The monopolistic condition is a market condition in which many small operators exist in the market selling competitive(similar but not identical) products. Product differentiation is a primary characteristic of the monopolistic industry. Many sellers make independent decisions regarding price and output based on the market and the cost of production. Knowledge is widely spread among customers, but it is not likely to be perfect.
Grocery stores or supermarkets are one of the classic examples of imperfect competition. There are a plethora of products available for different brands, different packaging, and different customer loyalty. Among available items are also the products that have some specific targets as women or children. Maggie noodles, bingo's tangles, bingo's Madangles, small pack juices, chocolates, cookies, and candies are some of the items that enjoy the benefits of 'niche' market. Likewise, handmade Vega products, make-over items are specifically targeted to women.

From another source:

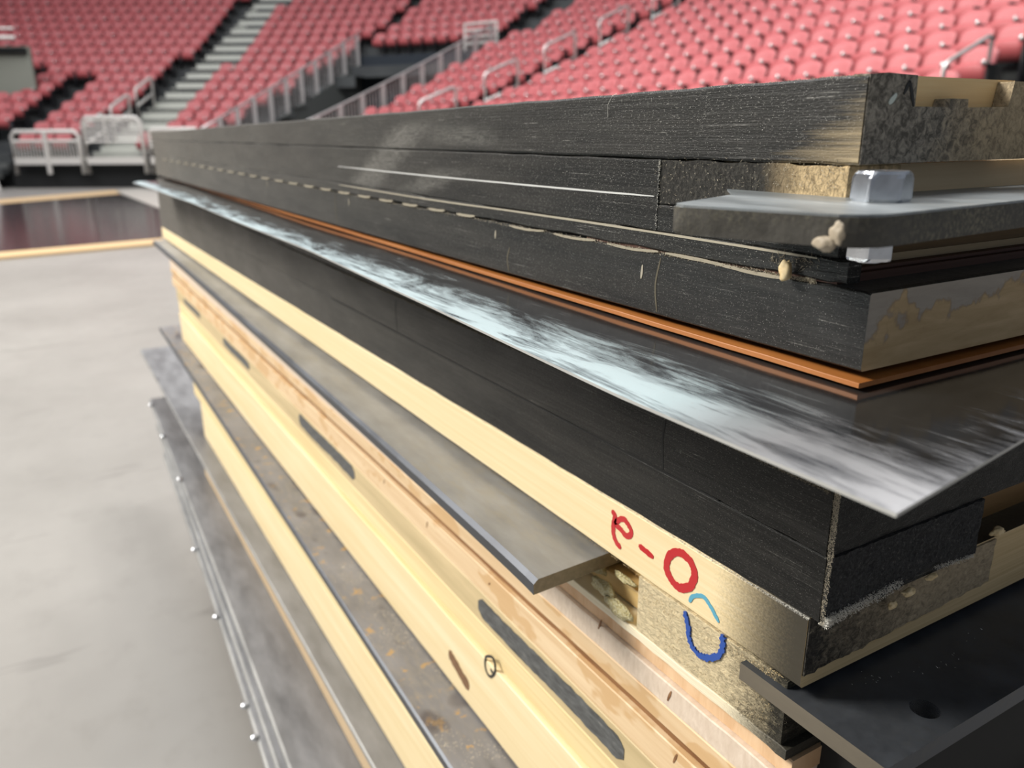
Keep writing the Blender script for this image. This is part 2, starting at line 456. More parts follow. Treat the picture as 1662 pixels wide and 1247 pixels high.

As most of the products do have competitors, the personal experience reveals that Nestle commands brand image in noodles. Though its brand loyalty was hit because of the recent controversy over Maggie noodle, its much-loved product is back and finding its place in people's bag. Its close competitors include Top Ramen and Ramen Rater. However, almost all instant noodles products are similar, and there are only subtle differences in the taste or tastemakers.
Likewise, Lakme, Mac, Lancome, Urban Decay, Artistry are some global brands vying to fetch the market share. Though prices vary sharply, satisfaction in make-over products come from personal experience only. Still, Mac enjoys trustworthiness and loyalty among customers and a more common name than others. It is the least expensive than other brands; it is probably one of the reasons for popularity.
In most of the store settings, all products of one category are placed together. For example, there are separate sections for noodles and pasta, others including cookies and biscuits are placed in a different section. Likewise, one separate row is devoted for chips, wafers and the like. The same setting holds good for all products. This setting provides an easy shopping experience to customers. While products of different brands are easily available in a single section, customers can also compare the prices and other features. It helps them have a happy and satisfied shopping experience.
Nevertheless, each store subtly divides the shelves for different items while trying to catch the attention with the best selling brands. So, it is natural that top-selling brands get the place right in the line of sight. Hardly you will find the lowest-priced item in the most effective spot. Thus, top shelves in a section are usually reserved for smaller and regional brands. Second and third shelves from the top, also called Bull's-Eye-Zone or the best placement, are placed with items of the highest mark-ups. Below it is often the kids' shelf so that they can themselves reach out to different products.
Bottom shelves are reserved for private-label brands and bulk items. It is the place for products that are almost similar to leaders' in quality but price less. More often than not, the same manufacturer who produces high-priced product also manufactures its low-cost variation. So, it is always preferable to hunt in these shelves for low cost and bulk items.
References
Nikaido, Hukukane. Monopolistic Competition and Effective Demand. New Jeresy: Princeton University, 2015.
Ramaswamy. Marketing Management. Tata McGraw-Hill, 2013.